**WHAT IS ASKED**
Every line of the data must be copied exactly.
*** DATASET EXCERPT ***
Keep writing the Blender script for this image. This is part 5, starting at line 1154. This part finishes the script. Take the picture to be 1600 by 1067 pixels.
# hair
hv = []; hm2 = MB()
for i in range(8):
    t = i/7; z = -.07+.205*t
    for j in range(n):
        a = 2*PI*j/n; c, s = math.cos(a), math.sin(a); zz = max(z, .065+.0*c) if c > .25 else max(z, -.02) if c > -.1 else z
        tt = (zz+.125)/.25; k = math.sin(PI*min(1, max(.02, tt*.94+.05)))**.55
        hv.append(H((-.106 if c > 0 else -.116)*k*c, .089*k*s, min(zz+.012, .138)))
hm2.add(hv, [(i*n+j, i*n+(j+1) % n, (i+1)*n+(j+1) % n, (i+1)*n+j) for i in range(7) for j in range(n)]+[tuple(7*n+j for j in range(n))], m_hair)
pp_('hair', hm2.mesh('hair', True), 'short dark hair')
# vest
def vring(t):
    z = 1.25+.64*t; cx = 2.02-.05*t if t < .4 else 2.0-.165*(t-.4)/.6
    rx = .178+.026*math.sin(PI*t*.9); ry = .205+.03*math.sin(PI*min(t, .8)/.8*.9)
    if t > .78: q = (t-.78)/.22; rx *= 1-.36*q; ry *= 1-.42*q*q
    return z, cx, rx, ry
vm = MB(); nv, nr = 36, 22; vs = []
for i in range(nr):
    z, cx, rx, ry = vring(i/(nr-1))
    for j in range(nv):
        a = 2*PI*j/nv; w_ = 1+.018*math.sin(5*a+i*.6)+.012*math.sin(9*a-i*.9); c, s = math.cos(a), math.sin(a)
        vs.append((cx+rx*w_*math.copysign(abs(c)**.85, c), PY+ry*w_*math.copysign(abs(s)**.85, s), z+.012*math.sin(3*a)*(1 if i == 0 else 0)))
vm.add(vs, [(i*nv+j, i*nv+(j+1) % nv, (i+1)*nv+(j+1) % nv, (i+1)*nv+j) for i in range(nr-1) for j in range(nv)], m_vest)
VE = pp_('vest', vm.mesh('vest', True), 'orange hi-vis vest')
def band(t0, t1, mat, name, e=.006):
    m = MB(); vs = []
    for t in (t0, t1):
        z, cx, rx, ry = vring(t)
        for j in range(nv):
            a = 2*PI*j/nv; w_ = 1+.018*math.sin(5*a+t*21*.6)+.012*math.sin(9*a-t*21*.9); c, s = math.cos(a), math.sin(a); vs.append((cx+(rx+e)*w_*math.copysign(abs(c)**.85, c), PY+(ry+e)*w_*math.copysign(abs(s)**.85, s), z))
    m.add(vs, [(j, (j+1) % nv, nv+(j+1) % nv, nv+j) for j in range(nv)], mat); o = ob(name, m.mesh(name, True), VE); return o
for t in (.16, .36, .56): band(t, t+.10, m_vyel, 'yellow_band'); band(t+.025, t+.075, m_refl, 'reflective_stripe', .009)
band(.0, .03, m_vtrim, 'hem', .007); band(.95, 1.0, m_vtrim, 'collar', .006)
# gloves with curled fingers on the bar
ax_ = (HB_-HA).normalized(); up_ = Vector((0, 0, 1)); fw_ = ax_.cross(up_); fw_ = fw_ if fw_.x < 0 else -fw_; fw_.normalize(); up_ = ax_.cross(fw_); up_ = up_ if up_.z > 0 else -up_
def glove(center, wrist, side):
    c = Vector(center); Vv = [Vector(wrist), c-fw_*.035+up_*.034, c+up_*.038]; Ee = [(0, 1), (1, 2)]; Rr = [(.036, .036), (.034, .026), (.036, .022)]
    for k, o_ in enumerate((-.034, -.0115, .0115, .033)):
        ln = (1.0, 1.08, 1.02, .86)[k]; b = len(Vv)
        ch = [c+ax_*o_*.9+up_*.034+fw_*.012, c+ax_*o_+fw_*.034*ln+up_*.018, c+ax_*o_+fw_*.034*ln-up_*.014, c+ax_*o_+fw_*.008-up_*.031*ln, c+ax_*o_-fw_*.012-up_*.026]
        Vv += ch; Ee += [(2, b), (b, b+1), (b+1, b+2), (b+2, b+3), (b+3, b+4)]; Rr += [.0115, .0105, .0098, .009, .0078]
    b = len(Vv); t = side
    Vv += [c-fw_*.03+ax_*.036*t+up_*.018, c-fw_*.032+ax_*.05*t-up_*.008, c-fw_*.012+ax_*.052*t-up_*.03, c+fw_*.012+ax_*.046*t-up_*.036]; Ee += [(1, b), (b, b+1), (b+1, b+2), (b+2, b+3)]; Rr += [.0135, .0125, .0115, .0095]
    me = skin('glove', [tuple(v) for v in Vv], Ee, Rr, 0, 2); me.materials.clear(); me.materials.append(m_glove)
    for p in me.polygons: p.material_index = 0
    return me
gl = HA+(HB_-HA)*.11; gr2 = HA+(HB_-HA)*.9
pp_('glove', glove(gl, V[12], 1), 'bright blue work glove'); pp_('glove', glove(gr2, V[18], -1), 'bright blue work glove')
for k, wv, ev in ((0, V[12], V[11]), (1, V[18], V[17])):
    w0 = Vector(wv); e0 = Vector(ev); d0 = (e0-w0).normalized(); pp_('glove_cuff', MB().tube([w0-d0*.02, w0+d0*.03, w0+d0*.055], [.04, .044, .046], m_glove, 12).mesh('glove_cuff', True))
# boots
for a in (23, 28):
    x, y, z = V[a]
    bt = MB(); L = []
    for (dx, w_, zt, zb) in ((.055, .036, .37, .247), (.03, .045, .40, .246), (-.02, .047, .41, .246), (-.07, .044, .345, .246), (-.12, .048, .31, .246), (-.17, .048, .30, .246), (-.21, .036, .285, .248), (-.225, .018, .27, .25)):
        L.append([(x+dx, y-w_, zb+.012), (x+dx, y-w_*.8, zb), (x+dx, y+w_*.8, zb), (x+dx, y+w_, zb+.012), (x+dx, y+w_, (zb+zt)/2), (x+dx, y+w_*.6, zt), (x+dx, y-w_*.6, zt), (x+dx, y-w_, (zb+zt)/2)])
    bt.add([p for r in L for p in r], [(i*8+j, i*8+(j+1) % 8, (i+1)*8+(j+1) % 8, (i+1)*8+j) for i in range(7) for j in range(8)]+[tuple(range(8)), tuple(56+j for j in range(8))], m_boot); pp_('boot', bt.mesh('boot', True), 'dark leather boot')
***
**RESULT OF THE EXERCISE**
Keep writing the Blender script for this image. This is part 5, starting at line 1154. This part finishes the script. Take the picture to be 1600 by 1067 pixels.
# hair
hv = []; hm2 = MB()
for i in range(8):
    t = i/7; z = -.07+.205*t
    for j in range(n):
        a = 2*PI*j/n; c, s = math.cos(a), math.sin(a); zz = max(z, .065+.0*c) if c > .25 else max(z, -.02) if c > -.1 else z
        tt = (zz+.125)/.25; k = math.sin(PI*min(1, max(.02, tt*.94+.05)))**.55
        hv.append(H((-.106 if c > 0 else -.116)*k*c, .089*k*s, min(zz+.012, .138)))
hm2.add(hv, [(i*n+j, i*n+(j+1) % n, (i+1)*n+(j+1) % n, (i+1)*n+j) for i in range(7) for j in range(n)]+[tuple(7*n+j for j in range(n))], m_hair)
pp_('hair', hm2.mesh('hair', True), 'short dark hair')
# vest
def vring(t):
    z = 1.25+.64*t; cx = 2.02-.05*t if t < .4 else 2.0-.165*(t-.4)/.6
    rx = .178+.026*math.sin(PI*t*.9); ry = .205+.03*math.sin(PI*min(t, .8)/.8*.9)
    if t > .78: q = (t-.78)/.22; rx *= 1-.36*q; ry *= 1-.42*q*q
    return z, cx, rx, ry
vm = MB(); nv, nr = 36, 22; vs = []
for i in range(nr):
    z, cx, rx, ry = vring(i/(nr-1))
    for j in range(nv):
        a = 2*PI*j/nv; w_ = 1+.018*math.sin(5*a+i*.6)+.012*math.sin(9*a-i*.9); c, s = math.cos(a), math.sin(a)
        vs.append((cx+rx*w_*math.copysign(abs(c)**.85, c), PY+ry*w_*math.copysign(abs(s)**.85, s), z+.012*math.sin(3*a)*(1 if i == 0 else 0)))
vm.add(vs, [(i*nv+j, i*nv+(j+1) % nv, (i+1)*nv+(j+1) % nv, (i+1)*nv+j) for i in range(nr-1) for j in range(nv)], m_vest)
VE = pp_('vest', vm.mesh('vest', True), 'orange hi-vis vest')
def band(t0, t1, mat, name, e=.006):
    m = MB(); vs = []
    for t in (t0, t1):
        z, cx, rx, ry = vring(t)
        for j in range(nv):
            a = 2*PI*j/nv; w_ = 1+.018*math.sin(5*a+t*21*.6)+.012*math.sin(9*a-t*21*.9); c, s = math.cos(a), math.sin(a); vs.append((cx+(rx+e)*w_*math.copysign(abs(c)**.85, c), PY+(ry+e)*w_*math.copysign(abs(s)**.85, s), z))
    m.add(vs, [(j, (j+1) % nv, nv+(j+1) % nv, nv+j) for j in range(nv)], mat); o = ob(name, m.mesh(name, True), VE); return o
for t in (.16, .36, .56): band(t, t+.10, m_vyel, 'yellow_band'); band(t+.025, t+.075, m_refl, 'reflective_stripe', .009)
band(.0, .03, m_vtrim, 'hem', .007); band(.95, 1.0, m_vtrim, 'collar', .006)
# gloves with curled fingers on the bar
ax_ = (HB_-HA).normalized(); up_ = Vector((0, 0, 1)); fw_ = ax_.cross(up_); fw_ = fw_ if fw_.x < 0 else -fw_; fw_.normalize(); up_ = ax_.cross(fw_); up_ = up_ if up_.z > 0 else -up_
def glove(center, wrist, side):
    c = Vector(center); Vv = [Vector(wrist), c-fw_*.035+up_*.034, c+up_*.038]; Ee = [(0, 1), (1, 2)]; Rr = [(.036, .036), (.034, .026), (.036, .022)]
    for k, o_ in enumerate((-.034, -.0115, .0115, .033)):
        ln = (1.0, 1.08, 1.02, .86)[k]; b = len(Vv)
        ch = [c+ax_*o_*.9+up_*.034+fw_*.012, c+ax_*o_+fw_*.034*ln+up_*.018, c+ax_*o_+fw_*.034*ln-up_*.014, c+ax_*o_+fw_*.008-up_*.031*ln, c+ax_*o_-fw_*.012-up_*.026]
        Vv += ch; Ee += [(2, b), (b, b+1), (b+1, b+2), (b+2, b+3), (b+3, b+4)]; Rr += [.0115, .0105, .0098, .009, .0078]
    b = len(Vv); t = side
    Vv += [c-fw_*.03+ax_*.036*t+up_*.018, c-fw_*.032+ax_*.05*t-up_*.008, c-fw_*.012+ax_*.052*t-up_*.03, c+fw_*.012+ax_*.046*t-up_*.036]; Ee += [(1, b), (b, b+1), (b+1, b+2), (b+2, b+3)]; Rr += [.0135, .0125, .0115, .0095]
    me = skin('glove', [tuple(v) for v in Vv], Ee, Rr, 0, 2); me.materials.clear(); me.materials.append(m_glove)
    for p in me.polygons: p.material_index = 0
    return me
gl = HA+(HB_-HA)*.11; gr2 = HA+(HB_-HA)*.9
pp_('glove', glove(gl, V[12], 1), 'bright blue work glove'); pp_('glove', glove(gr2, V[18], -1), 'bright blue work glove')
for k, wv, ev in ((0, V[12], V[11]), (1, V[18], V[17])):
    w0 = Vector(wv); e0 = Vector(ev); d0 = (e0-w0).normalized(); pp_('glove_cuff', MB().tube([w0-d0*.02, w0+d0*.03, w0+d0*.055], [.04, .044, .046], m_glove, 12).mesh('glove_cuff', True))
# boots
for a in (23, 28):
    x, y, z = V[a]
    bt = MB(); L = []
    for (dx, w_, zt, zb) in ((.055, .036, .37, .247), (.03, .045, .40, .246), (-.02, .047, .41, .246), (-.07, .044, .345, .246), (-.12, .048, .31, .246), (-.17, .048, .30, .246), (-.21, .036, .285, .248), (-.225, .018, .27, .25)):
        L.append([(x+dx, y-w_, zb+.012), (x+dx, y-w_*.8, zb), (x+dx, y+w_*.8, zb), (x+dx, y+w_, zb+.012), (x+dx, y+w_, (zb+zt)/2), (x+dx, y+w_*.6, zt), (x+dx, y-w_*.6, zt), (x+dx, y-w_, (zb+zt)/2)])
    bt.add([p for r in L for p in r], [(i*8+j, i*8+(j+1) % 8, (i+1)*8+(j+1) % 8, (i+1)*8+j) for i in range(7) for j in range(8)]+[tuple(range(8)), tuple(56+j for j in range(8))], m_boot); pp_('boot', bt.mesh('boot', True), 'dark leather boot')